Originally created 01/13/04

Assembly's first day is quiet



ATLANTA - Belying the political controversies that are bound to roil the 2004 General Assembly, peace and harmony prevailed Monday as lawmakers kicked off the annual 40-day session.

But then, the most difficult issue the House and Senate tackled on Opening Day was their meeting schedule for the coming month.

Most of the day's activity took place outside the legislative chambers. News conferences in various parts of the Capitol highlighted the state flag, one of the major issues of last year's session, and the HOPE Scholarship program, expected to be a hot topic this year.

The recently formed Southern Heritage Political Action Committee released a "Deck of Shame," playing cards picturing legislators who voted last year for a flag referendum without the 1956 flag, dominated by the Confederate battle emblem.

In March, Georgia voters will decide between the flag adopted last year, modeled after the first Confederate national banner, and the flag sponsored by former Gov. Roy Barnes and approved by the General Assembly in 2001.

"A referendum on the state flag is not acceptable unless the 1956 flag is an option," said William Lathem, spokesman for the heritage group.

The heads of the House and Senate Higher Education committees previewed upcoming legislation to preserve HOPE from a financial crunch projected to hit the popular program within several years.

Under the bill, the product of a study committee that examined the issue last fall, the scholarships no longer would cover books and fees.

The measure also will call for standardizing grading systems across Georgia so the "B" average required of high school students applying for HOPE would mean the same everywhere.

The legislation is not expected to set a minimum SAT score for HOPE eligibility, an idea being pushed by Mr. Perdue. But the bill won't necessarily be the last word on saving HOPE, said Sen. Bill Hamrick, R-Douglasville, the chairman of the Senate Higher Education Committee and a co-chairman of the study panel.

Two issues also expected to be at the forefront this year already appear to be on the fast track.

On Monday, Mr. Perdue and Lt. Gov. Mark Taylor, a Democrat, shared a platform urging lawmakers to end Georgia's status as the only state in the nation without a felony law against child endangerment.

"It is a tool that we as a state need to make our children safer," Mr. Taylor said.

If Democrats and Republicans work together rather than competing for credit in an election year, the legislation likely would enjoy smooth sailing.

Another Perdue priority cleared the Senate Rules Committee on Monday when the panel approved a constitutional amendment that would allow religious groups to use state funds for social services.

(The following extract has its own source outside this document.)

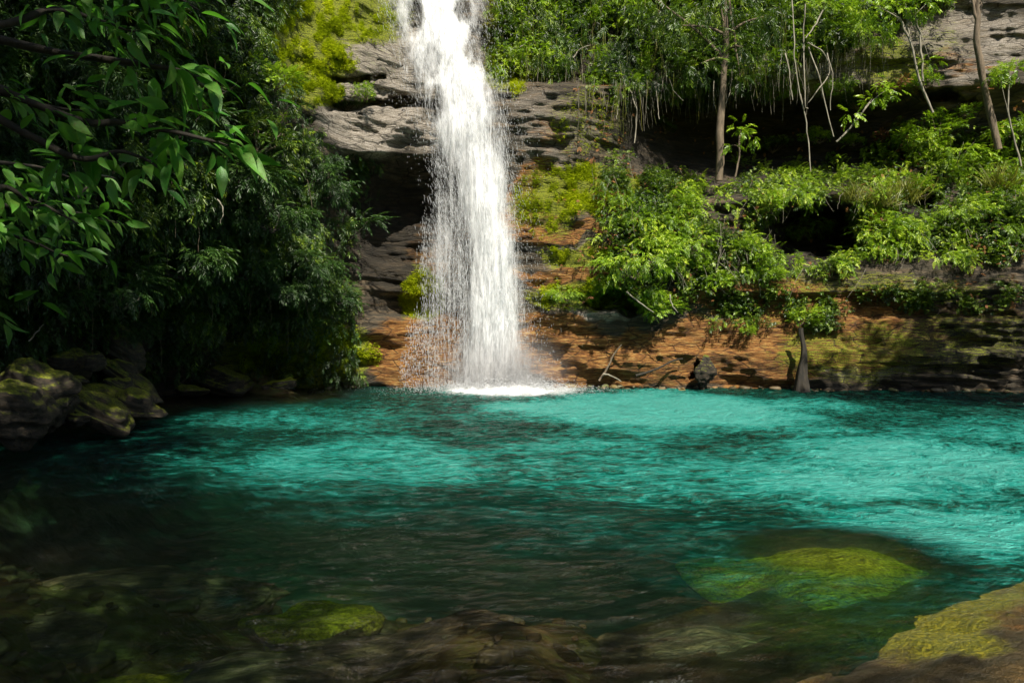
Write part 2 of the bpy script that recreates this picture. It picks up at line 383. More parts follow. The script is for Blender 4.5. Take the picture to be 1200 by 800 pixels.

The measure faces longer odds than the child-endangerment bill. House Democratic leaders, who blocked a similar proposal last year, have expressed concern that allowing tax money to go to faith-based organizations could cross the constitutional barrier separating religion and government.

In floor sessions that lasted slightly longer than an hour, the two chambers adopted a schedule aimed at wrapping up the session by the end of March. Most Wednesdays, at least until mid-February, will be set aside for committee meetings that don't count against the 40-day limit of "legislative days."